Records from a dataset
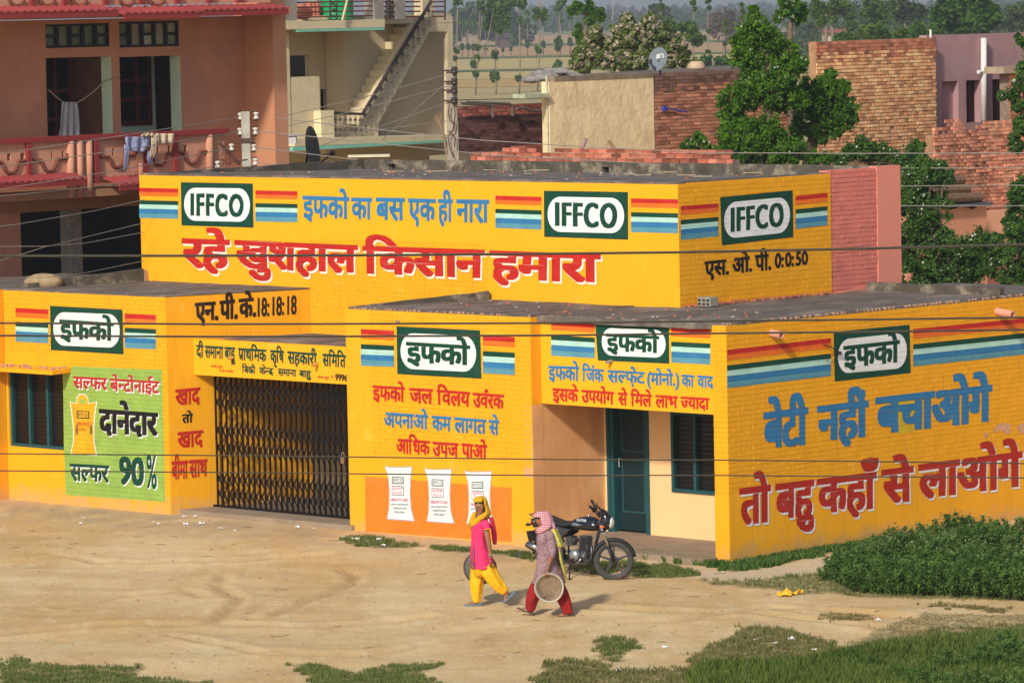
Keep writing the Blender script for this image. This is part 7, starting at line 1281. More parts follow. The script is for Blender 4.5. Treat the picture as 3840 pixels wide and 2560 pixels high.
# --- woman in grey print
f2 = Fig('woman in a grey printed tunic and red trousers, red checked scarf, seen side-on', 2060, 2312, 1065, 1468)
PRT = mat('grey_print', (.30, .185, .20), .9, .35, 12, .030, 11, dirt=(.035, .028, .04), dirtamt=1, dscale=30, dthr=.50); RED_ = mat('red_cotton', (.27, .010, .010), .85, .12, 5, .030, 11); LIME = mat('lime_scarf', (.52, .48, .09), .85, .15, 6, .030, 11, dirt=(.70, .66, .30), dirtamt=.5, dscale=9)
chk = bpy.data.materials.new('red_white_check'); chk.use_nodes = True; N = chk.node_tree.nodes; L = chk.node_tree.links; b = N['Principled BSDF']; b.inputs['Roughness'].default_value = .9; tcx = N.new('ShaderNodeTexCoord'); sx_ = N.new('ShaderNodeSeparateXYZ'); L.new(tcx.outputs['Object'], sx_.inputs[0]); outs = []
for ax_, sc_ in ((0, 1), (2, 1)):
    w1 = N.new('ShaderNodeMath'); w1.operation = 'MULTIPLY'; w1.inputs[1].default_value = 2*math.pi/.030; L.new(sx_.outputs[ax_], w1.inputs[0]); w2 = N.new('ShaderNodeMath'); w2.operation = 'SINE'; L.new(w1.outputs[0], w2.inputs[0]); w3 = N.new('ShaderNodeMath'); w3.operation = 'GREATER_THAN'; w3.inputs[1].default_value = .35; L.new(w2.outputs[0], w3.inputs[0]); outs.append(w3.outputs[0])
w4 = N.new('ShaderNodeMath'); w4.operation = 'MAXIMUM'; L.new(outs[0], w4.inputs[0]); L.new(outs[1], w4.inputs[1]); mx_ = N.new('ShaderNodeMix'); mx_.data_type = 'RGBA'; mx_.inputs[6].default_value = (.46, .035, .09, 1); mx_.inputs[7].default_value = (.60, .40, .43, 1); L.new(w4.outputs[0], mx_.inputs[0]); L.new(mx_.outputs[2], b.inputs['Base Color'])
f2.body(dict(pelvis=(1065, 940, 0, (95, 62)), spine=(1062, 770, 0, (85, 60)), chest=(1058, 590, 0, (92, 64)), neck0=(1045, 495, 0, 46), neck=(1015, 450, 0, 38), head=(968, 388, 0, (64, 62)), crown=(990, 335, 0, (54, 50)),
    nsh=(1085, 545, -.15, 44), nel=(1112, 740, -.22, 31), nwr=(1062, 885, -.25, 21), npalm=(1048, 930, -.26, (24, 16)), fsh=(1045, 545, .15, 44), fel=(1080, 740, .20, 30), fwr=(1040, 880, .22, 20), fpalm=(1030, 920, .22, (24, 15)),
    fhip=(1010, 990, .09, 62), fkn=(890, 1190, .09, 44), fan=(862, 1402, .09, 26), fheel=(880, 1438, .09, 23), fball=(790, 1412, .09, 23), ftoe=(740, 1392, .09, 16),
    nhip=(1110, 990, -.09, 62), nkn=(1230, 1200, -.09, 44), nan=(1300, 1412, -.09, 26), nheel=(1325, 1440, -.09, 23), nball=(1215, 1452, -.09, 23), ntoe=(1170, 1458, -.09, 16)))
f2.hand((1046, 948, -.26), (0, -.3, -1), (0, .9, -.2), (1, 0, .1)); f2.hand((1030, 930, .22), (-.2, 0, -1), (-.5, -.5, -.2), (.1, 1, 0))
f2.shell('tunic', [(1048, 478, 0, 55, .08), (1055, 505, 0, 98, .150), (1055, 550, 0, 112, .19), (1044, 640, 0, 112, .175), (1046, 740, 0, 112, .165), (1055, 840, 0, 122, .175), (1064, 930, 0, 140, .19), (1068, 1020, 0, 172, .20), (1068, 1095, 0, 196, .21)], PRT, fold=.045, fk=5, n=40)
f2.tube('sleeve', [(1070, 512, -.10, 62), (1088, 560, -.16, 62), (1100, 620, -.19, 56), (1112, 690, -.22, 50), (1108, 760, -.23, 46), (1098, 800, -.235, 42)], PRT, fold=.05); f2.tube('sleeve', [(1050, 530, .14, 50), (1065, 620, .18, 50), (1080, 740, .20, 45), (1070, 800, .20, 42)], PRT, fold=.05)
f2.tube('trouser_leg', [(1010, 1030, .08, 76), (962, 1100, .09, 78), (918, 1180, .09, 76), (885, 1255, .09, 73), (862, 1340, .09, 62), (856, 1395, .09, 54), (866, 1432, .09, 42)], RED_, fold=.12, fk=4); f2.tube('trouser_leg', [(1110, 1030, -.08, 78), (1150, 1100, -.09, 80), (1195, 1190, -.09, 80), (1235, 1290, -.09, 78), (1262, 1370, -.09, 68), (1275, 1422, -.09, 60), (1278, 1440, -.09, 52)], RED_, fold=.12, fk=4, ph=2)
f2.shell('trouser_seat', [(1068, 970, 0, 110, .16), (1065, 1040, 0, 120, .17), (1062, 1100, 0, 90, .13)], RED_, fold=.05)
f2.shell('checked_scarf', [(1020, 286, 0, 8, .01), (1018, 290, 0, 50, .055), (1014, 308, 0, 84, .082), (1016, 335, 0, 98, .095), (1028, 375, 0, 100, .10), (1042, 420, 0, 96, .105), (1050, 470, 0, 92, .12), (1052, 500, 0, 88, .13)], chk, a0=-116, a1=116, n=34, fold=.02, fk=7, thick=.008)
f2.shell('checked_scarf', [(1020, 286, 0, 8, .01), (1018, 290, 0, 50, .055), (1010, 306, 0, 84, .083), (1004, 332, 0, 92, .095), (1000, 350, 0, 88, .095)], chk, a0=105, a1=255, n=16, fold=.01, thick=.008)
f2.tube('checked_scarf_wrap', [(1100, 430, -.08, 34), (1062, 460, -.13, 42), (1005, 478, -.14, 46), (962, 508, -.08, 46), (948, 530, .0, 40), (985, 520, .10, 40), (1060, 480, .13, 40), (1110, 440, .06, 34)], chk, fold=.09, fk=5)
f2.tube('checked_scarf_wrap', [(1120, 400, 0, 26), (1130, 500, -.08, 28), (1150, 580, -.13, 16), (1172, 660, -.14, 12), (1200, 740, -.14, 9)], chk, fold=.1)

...

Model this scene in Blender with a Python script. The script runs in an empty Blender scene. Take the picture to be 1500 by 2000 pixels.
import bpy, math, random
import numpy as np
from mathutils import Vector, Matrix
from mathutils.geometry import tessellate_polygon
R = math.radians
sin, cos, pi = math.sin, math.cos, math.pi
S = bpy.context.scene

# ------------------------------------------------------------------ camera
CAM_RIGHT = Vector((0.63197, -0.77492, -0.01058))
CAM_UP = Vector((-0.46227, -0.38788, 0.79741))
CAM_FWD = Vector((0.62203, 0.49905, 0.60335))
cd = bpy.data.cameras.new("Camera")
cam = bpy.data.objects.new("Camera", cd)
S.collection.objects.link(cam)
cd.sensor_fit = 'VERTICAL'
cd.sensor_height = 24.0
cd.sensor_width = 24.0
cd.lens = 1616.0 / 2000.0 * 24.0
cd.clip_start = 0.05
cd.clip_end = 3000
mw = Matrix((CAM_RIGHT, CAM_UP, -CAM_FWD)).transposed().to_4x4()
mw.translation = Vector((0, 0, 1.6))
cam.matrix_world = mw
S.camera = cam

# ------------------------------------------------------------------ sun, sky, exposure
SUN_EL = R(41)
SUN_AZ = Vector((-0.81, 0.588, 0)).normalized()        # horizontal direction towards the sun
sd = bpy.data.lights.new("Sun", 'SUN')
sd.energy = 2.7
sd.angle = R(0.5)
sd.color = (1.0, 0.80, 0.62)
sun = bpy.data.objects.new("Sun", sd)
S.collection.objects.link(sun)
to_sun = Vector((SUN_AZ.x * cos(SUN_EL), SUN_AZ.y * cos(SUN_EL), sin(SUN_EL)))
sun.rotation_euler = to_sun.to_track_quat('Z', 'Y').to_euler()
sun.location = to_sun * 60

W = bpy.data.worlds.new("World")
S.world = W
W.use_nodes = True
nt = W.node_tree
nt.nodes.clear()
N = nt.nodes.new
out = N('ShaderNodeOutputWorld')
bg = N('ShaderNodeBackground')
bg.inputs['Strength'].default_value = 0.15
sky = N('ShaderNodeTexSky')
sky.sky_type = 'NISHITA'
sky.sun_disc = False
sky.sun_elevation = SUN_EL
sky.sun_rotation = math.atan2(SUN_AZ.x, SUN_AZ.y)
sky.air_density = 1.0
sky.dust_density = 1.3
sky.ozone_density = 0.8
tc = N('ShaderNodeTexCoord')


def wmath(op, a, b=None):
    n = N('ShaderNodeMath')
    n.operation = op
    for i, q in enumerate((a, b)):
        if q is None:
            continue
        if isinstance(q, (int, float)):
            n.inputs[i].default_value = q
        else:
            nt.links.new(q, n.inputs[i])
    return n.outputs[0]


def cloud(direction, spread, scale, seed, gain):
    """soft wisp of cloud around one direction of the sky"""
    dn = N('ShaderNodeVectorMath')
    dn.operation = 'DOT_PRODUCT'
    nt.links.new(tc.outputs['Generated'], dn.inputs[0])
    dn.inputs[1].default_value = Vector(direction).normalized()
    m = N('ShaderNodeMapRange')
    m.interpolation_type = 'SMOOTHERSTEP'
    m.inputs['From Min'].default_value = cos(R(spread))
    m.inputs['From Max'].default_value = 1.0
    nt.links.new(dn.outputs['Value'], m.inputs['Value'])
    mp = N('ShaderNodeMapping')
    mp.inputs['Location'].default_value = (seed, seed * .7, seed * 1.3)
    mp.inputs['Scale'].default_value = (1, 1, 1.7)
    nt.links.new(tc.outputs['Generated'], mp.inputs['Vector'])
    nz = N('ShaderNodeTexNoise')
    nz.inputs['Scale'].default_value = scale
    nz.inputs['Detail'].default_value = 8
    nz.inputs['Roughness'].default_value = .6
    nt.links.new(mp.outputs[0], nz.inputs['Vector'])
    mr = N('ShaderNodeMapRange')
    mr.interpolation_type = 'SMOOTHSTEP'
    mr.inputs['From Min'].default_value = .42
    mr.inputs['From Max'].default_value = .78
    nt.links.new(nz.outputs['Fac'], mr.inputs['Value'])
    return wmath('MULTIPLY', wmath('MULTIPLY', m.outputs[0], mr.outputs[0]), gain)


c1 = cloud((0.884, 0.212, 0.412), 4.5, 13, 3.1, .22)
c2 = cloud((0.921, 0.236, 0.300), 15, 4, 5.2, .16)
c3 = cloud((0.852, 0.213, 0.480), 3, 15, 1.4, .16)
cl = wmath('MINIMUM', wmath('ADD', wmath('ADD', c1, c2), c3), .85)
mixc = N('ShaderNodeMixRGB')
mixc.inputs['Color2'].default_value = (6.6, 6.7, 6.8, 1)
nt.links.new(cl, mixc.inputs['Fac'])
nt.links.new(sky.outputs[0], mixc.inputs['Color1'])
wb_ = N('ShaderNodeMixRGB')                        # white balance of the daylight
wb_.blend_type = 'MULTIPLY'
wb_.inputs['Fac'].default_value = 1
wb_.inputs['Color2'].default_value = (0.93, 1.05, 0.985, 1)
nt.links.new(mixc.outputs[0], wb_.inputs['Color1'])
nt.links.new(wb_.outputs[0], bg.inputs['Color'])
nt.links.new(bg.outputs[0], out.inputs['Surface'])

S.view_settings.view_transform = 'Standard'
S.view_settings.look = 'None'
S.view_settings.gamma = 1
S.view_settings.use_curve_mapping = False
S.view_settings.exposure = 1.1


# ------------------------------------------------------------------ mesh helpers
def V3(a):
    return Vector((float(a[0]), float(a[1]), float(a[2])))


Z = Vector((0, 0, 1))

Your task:
From the data above, count the lines where "this" occurs and give that figure and nothing else.

Exercise result:
2